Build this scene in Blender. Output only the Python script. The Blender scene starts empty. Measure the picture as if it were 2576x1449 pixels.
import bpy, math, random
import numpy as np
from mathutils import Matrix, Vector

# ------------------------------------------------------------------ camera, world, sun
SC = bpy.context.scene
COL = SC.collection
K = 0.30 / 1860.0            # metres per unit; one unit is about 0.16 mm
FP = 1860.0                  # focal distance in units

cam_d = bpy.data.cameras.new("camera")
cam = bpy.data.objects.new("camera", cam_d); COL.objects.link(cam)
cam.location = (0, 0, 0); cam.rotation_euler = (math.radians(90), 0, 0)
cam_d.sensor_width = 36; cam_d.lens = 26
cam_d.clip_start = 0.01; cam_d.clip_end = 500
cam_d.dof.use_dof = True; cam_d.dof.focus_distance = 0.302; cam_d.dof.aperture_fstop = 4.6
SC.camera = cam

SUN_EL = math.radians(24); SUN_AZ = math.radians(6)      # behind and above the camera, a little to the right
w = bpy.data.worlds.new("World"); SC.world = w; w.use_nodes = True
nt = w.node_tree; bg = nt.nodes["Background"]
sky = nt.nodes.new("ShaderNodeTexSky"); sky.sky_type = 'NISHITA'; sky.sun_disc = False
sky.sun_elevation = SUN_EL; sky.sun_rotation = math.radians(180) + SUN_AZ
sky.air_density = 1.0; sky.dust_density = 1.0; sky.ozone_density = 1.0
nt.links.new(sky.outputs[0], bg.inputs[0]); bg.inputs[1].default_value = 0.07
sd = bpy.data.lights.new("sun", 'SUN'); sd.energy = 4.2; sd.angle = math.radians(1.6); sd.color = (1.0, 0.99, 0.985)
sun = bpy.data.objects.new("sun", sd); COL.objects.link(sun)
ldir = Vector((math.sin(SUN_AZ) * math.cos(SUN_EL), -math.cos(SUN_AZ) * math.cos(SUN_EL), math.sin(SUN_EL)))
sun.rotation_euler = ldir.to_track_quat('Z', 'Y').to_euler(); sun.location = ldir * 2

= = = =

Every line of the data above should be copied exactly.

_Written answer_:
Build this scene in Blender. Output only the Python script. The Blender scene starts empty. Measure the picture as if it were 2576x1449 pixels.
import bpy, math, random
import numpy as np
from mathutils import Matrix, Vector

# ------------------------------------------------------------------ camera, world, sun
SC = bpy.context.scene
COL = SC.collection
K = 0.30 / 1860.0            # metres per unit; one unit is about 0.16 mm
FP = 1860.0                  # focal distance in units

cam_d = bpy.data.cameras.new("camera")
cam = bpy.data.objects.new("camera", cam_d); COL.objects.link(cam)
cam.location = (0, 0, 0); cam.rotation_euler = (math.radians(90), 0, 0)
cam_d.sensor_width = 36; cam_d.lens = 26
cam_d.clip_start = 0.01; cam_d.clip_end = 500
cam_d.dof.use_dof = True; cam_d.dof.focus_distance = 0.302; cam_d.dof.aperture_fstop = 4.6
SC.camera = cam

SUN_EL = math.radians(24); SUN_AZ = math.radians(6)      # behind and above the camera, a little to the right
w = bpy.data.worlds.new("World"); SC.world = w; w.use_nodes = True
nt = w.node_tree; bg = nt.nodes["Background"]
sky = nt.nodes.new("ShaderNodeTexSky"); sky.sky_type = 'NISHITA'; sky.sun_disc = False
sky.sun_elevation = SUN_EL; sky.sun_rotation = math.radians(180) + SUN_AZ
sky.air_density = 1.0; sky.dust_density = 1.0; sky.ozone_density = 1.0
nt.links.new(sky.outputs[0], bg.inputs[0]); bg.inputs[1].default_value = 0.07
sd = bpy.data.lights.new("sun", 'SUN'); sd.energy = 4.2; sd.angle = math.radians(1.6); sd.color = (1.0, 0.99, 0.985)
sun = bpy.data.objects.new("sun", sd); COL.objects.link(sun)
ldir = Vector((math.sin(SUN_AZ) * math.cos(SUN_EL), -math.cos(SUN_AZ) * math.cos(SUN_EL), math.sin(SUN_EL)))
sun.rotation_euler = ldir.to_track_quat('Z', 'Y').to_euler(); sun.location = ldir * 2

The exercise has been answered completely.